Há uma parte da vida noturna de Fortaleza que não é nada glamourosa. Que abriga o turismo sexual e a prostituição de jovens e adolescentes que não têm opção na vida. Não estudam, não possuem emprego fixo ou não querem mesmo estudar nem procurar um emprego. Escolhem a saída mais fácil. E o filme Rânia (Idem, 2011) está no meio desse turbilhão de sentimentos sociais, ao contar a história de uma adolescente que sonha em ser bailarina, mas para conquistá-lo tem de escolher o caminho certo.

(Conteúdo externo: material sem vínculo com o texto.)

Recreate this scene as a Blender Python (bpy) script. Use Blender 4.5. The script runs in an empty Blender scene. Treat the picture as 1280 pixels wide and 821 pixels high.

Essa é a visão que o longa de estreia de Roberta Marques nos dá, numa obra autoral, e que a fez se envolver em várias frentes, da captação de recursos à edição, da feitura do roteiro à escolha de seu elenco e locações. O resultado é um bom recorte, naturalista, dos problemas das classes mais frágeis de Fortaleza, mas que poderia ser de qualquer lugar do mundo. Aqui a capital do Ceará não é usado como um cartão postal em imagens, mas funciona como um cenário vivo, que pulsa, importante para a trama do filme.
A história
O drama conta a história de Rânia (Graziela Felix, tranquila e bem à vontade), menina-adolescente que mora no morro Santa Terezinha subúrbio de Fortaleza. Seu dia a dia se divide em ajudar a mãe, que é costureira, nos trabalhos e afazeres domésticos, estudar e dançar numa escola municipal e trabalhar como garçonete numa barraca no Mucuripe. Mas seu sonho é ser uma bailarina profissional.
Sua melhor amiga, Zizi (Nataly Rocha, piriguete-mor) é dançarina da boate ‘Sereia da Noite’ e faz programas. Rânia decide então dançar sensualmente na boate… E é aí que sonho e pesadelo se misturam. Mas a esperança aparece na pele de Estela (Mariana Lima, com classe), coreógrafa que está montando uma companhia de dança para se apresentar em Nova York. A arte pode transformar sua vida, mas será que sua vida, sua condição social e familiar vai deixar isso acontecer?
Drama naturalista
O uso da narração em off é válida, para nos guiar nas situações do drama, com a edição de imagens e a adição da música como uma forma de suavizar os momentos pesados. Uma narrativa que flui com leveza, sempre amparada na simplicidade do seu conjunto, enquanto a fotografia aposta no duo dia/noite. No primeiro há o uso da luz, de linguagem sempre quente, e a noite, mesmo com a sensualidade na tela, se torna fria – em relações, suja e escura. Impossível não lembrar, carinhosamente, de O Céu de Suely (2006) em alguns nuances.
Em meio à dança e poesia visual, Rânia nos leva ao dia a dia das comunicades de baixa renda de Fortaleza e traz a tona a visão de uma cidade que tem uma diferença social bem acentuada. Fatos e sentimentos que provocam uma avalanche de problemas como a violência, o envolvimento (direto ou indireto) com drogas e a prostituição. Traduzido numa imagem emblemática, Hope é apenas um barco velho, enferrujado e encalhado no mar de Fortaleza. Ou seja, depois de estar à deriva, a própria esperança está apenas encalhada, esquecida num mar de sentimentos tão fortes.